Quatre-vingts chercheurs préparent un "atlas critique" de la Guyane

Une carte de Trois Sauts, portant les toponymes en langues amérindiennes (Parc amazonien de Guyane)
Qu’est-ce que les cartes géographiques ne disent pas ? Comment sont-elles conçues ? Une équipe pluridisciplinaire de chercheurs s’est lancée dans la création d’un "atlas critique" de la Guyane, une première. La publication est prévue pour septembre, aux éditions du CNRS.
C'est en découvrant un livre récent (publié en 2016) sur les noms de lieux, la toponymie, que le géographe Matthieu Noucher a été frappé par le peu d’informations qu’il contenait sur la Guyane. Un cas qui est loin d'être isolé.
Les travaux du Parc amazonien par exemple, visant à intégrer les noms en langues autochtones sur les nouvelles cartes, ne sont pas assez pris en compte, estime-t-il, par les instances nationales, en charges des cartes officielles (publication ici).

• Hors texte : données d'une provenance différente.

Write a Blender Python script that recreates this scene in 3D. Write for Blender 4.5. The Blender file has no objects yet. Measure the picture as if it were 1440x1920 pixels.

Matthieu Noucher, géographe (chargé de recherche au CNRS, laboratoire Passages)

"Dans leur imaginaire, ils nous disent attention ces toponymies en Teko ou en Wayapi, si on les intègre, ça va donner des toponymes qui ne vont pas être en Français et du coup, ça risque peut-être dans les années à venir, de susciter des conflits frontaliers"


Le chercheur rappelle qu'au début du XXe siècle, "il y a eu un arbitrage pour établir la frontière actuelle entre la Guyane et le Brésil. Et du côté brésilien, c'est notamment le baron de Rio Branco qui - comme argument - a apporté non pas des éléments de géographie physique mais des cartes avec des toponymes pour montrer une présence humaine, présence traduite par des toponymes qui justifiaient à ses yeux que le Brésil occupe cet espace". Aujourd'hui, ces enjeux se déroulent dans un monde où les cartes se multiplient, notamment sur le web. 
« Google adopte la présentation algorythmique, c'est-à-dire qu'en fonction du profil qu'il identifie derrière l'utilisateur, il va proposer des cartes différentes, explique le géographe, et notamment, il va proposer des tracés différents des frontières. Donc si je consulte Google depuis le Suriname, ou depuis la Guyane, ou depuis les Etats-Unis, ou depuis le Japon, je ne vais pas forcément avoir les mêmes toponymes et je ne vais pas forcément avoir les mêmes tracés de frontière. Vous voyez qu’on est dans une situation dans laquelle il y a - pourrait-on dire - une espèce de brouillage des cartes ».
 

Une instance régionale pour définir les noms de lieux


Les géographes et les spécialistes du Parc amazonien peuvent en partie se tourner vers les plateformes communautaires pour pallier le problème des noms de lieux. L'une de ces plateformes compte quelques membres actifs en Guyane. En parallèle, la commission de la toponymie de l'Institut national de l'information géographique et forestière (IGN) s’est dite favorable à ce qu'une instance régionale prenne en charge la question des noms autochtones à inscrire sur les cartes. Si un consensus local est trouvé, elle est prête à revoir ses positions, précise Matthieu Noucher. Interrogés par Guyane La 1ère, via la Commission nationale de la toponymie (qui dépend du Conseil national de l'information géographique), les experts de l'IGN font savoir qu'ils ne peuvent répondre "pour des raisons techniques et administratives dues aux conditions actuelles de travail".

C’est pour illustrer toutes ces difficultés liées à la conception des cartes qu’un "atlas critique" de la Guyane sera publié en septembre prochain, aux éditions du CNRS.

Matthieu Noucher, géographe (chargé de recherche au CNRS, laboratoire Passages)

"L’idée, ce n'est pas de dire que ces cartes sont fausses, c’est simplement de montrer dans quelles conditions elles ont été produites, quels étaient les objectifs des auteurs, pourquoi elles ont été produites comme ça et à quelle époque elles ont été produites. Et face à ces cartes dominantes, eh bien on va montrer tout un tas d’autres cartes alternatives des mêmes phénomènes."


80 auteurs participent à cette publication, qui comportera pas moins de 400 illustrations. Douze thèmes ont été retenus, dont la toponymie. Cet atlas aborde aussi le cas du littoral, la question de l'orpaillage ou encore des migrations, avec pour fil conducteur la volonté d'expliquer comment "un certain nombre de cartes dominantes, qui font autorité, alimentent des idées reçues sur la Guyane".